SOURCE MATERIAL
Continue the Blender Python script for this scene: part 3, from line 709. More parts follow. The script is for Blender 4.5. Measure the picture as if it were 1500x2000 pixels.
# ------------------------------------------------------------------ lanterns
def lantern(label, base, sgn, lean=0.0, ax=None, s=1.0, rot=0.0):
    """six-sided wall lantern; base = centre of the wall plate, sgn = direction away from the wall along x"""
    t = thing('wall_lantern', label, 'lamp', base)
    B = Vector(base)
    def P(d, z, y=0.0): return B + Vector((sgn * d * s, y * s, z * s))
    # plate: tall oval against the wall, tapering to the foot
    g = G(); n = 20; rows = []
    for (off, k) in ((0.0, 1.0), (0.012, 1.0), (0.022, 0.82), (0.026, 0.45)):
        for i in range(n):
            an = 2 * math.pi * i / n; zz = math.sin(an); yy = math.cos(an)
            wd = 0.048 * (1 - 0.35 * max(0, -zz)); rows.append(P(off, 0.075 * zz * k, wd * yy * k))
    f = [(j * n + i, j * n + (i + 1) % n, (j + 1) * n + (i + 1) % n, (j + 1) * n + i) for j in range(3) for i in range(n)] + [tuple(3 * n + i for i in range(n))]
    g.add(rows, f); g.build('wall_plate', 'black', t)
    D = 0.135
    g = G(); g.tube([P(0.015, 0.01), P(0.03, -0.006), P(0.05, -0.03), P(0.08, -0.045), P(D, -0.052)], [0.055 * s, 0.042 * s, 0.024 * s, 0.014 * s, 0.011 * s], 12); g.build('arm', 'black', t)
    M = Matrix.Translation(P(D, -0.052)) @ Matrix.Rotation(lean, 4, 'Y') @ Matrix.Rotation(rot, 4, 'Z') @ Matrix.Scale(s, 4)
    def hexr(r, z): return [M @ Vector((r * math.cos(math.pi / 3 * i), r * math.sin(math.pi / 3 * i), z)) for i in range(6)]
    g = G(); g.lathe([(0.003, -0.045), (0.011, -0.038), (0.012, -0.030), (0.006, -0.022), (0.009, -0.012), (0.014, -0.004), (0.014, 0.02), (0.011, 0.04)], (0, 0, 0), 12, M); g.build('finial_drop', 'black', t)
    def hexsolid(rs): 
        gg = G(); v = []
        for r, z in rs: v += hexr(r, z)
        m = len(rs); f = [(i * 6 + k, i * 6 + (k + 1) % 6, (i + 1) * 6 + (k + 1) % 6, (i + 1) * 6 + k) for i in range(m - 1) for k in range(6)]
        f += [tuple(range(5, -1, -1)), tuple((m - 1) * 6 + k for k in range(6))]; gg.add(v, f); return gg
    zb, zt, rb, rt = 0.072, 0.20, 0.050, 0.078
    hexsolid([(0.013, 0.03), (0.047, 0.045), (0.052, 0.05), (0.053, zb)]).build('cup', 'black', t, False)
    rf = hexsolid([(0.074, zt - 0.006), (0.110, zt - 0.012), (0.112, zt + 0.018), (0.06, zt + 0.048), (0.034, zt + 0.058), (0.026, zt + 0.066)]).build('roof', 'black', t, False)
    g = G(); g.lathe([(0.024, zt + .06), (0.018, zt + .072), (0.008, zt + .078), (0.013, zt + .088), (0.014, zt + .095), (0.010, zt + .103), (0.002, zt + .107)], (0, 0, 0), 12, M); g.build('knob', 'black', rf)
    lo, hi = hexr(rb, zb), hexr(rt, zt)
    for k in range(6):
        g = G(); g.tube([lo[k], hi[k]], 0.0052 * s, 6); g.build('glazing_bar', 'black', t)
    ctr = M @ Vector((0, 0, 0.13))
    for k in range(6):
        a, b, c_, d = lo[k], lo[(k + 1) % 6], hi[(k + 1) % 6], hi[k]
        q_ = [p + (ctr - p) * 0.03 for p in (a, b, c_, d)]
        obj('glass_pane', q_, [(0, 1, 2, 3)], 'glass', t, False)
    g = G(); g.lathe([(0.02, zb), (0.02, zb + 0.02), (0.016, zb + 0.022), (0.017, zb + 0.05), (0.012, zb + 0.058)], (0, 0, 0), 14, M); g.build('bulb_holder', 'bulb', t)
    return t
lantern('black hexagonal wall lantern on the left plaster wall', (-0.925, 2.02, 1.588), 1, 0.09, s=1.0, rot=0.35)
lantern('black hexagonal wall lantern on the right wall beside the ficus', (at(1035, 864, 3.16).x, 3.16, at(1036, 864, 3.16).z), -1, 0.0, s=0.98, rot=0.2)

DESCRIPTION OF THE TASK
Each line in the material above must be retyped without alteration.

OUTPUT FOR THIS TASK
Continue the Blender Python script for this scene: part 3, from line 709. More parts follow. The script is for Blender 4.5. Measure the picture as if it were 1500x2000 pixels.
# ------------------------------------------------------------------ lanterns
def lantern(label, base, sgn, lean=0.0, ax=None, s=1.0, rot=0.0):
    """six-sided wall lantern; base = centre of the wall plate, sgn = direction away from the wall along x"""
    t = thing('wall_lantern', label, 'lamp', base)
    B = Vector(base)
    def P(d, z, y=0.0): return B + Vector((sgn * d * s, y * s, z * s))
    # plate: tall oval against the wall, tapering to the foot
    g = G(); n = 20; rows = []
    for (off, k) in ((0.0, 1.0), (0.012, 1.0), (0.022, 0.82), (0.026, 0.45)):
        for i in range(n):
            an = 2 * math.pi * i / n; zz = math.sin(an); yy = math.cos(an)
            wd = 0.048 * (1 - 0.35 * max(0, -zz)); rows.append(P(off, 0.075 * zz * k, wd * yy * k))
    f = [(j * n + i, j * n + (i + 1) % n, (j + 1) * n + (i + 1) % n, (j + 1) * n + i) for j in range(3) for i in range(n)] + [tuple(3 * n + i for i in range(n))]
    g.add(rows, f); g.build('wall_plate', 'black', t)
    D = 0.135
    g = G(); g.tube([P(0.015, 0.01), P(0.03, -0.006), P(0.05, -0.03), P(0.08, -0.045), P(D, -0.052)], [0.055 * s, 0.042 * s, 0.024 * s, 0.014 * s, 0.011 * s], 12); g.build('arm', 'black', t)
    M = Matrix.Translation(P(D, -0.052)) @ Matrix.Rotation(lean, 4, 'Y') @ Matrix.Rotation(rot, 4, 'Z') @ Matrix.Scale(s, 4)
    def hexr(r, z): return [M @ Vector((r * math.cos(math.pi / 3 * i), r * math.sin(math.pi / 3 * i), z)) for i in range(6)]
    g = G(); g.lathe([(0.003, -0.045), (0.011, -0.038), (0.012, -0.030), (0.006, -0.022), (0.009, -0.012), (0.014, -0.004), (0.014, 0.02), (0.011, 0.04)], (0, 0, 0), 12, M); g.build('finial_drop', 'black', t)
    def hexsolid(rs): 
        gg = G(); v = []
        for r, z in rs: v += hexr(r, z)
        m = len(rs); f = [(i * 6 + k, i * 6 + (k + 1) % 6, (i + 1) * 6 + (k + 1) % 6, (i + 1) * 6 + k) for i in range(m - 1) for k in range(6)]
        f += [tuple(range(5, -1, -1)), tuple((m - 1) * 6 + k for k in range(6))]; gg.add(v, f); return gg
    zb, zt, rb, rt = 0.072, 0.20, 0.050, 0.078
    hexsolid([(0.013, 0.03), (0.047, 0.045), (0.052, 0.05), (0.053, zb)]).build('cup', 'black', t, False)
    rf = hexsolid([(0.074, zt - 0.006), (0.110, zt - 0.012), (0.112, zt + 0.018), (0.06, zt + 0.048), (0.034, zt + 0.058), (0.026, zt + 0.066)]).build('roof', 'black', t, False)
    g = G(); g.lathe([(0.024, zt + .06), (0.018, zt + .072), (0.008, zt + .078), (0.013, zt + .088), (0.014, zt + .095), (0.010, zt + .103), (0.002, zt + .107)], (0, 0, 0), 12, M); g.build('knob', 'black', rf)
    lo, hi = hexr(rb, zb), hexr(rt, zt)
    for k in range(6):
        g = G(); g.tube([lo[k], hi[k]], 0.0052 * s, 6); g.build('glazing_bar', 'black', t)
    ctr = M @ Vector((0, 0, 0.13))
    for k in range(6):
        a, b, c_, d = lo[k], lo[(k + 1) % 6], hi[(k + 1) % 6], hi[k]
        q_ = [p + (ctr - p) * 0.03 for p in (a, b, c_, d)]
        obj('glass_pane', q_, [(0, 1, 2, 3)], 'glass', t, False)
    g = G(); g.lathe([(0.02, zb), (0.02, zb + 0.02), (0.016, zb + 0.022), (0.017, zb + 0.05), (0.012, zb + 0.058)], (0, 0, 0), 14, M); g.build('bulb_holder', 'bulb', t)
    return t
lantern('black hexagonal wall lantern on the left plaster wall', (-0.925, 2.02, 1.588), 1, 0.09, s=1.0, rot=0.35)
lantern('black hexagonal wall lantern on the right wall beside the ficus', (at(1035, 864, 3.16).x, 3.16, at(1036, 864, 3.16).z), -1, 0.0, s=0.98, rot=0.2)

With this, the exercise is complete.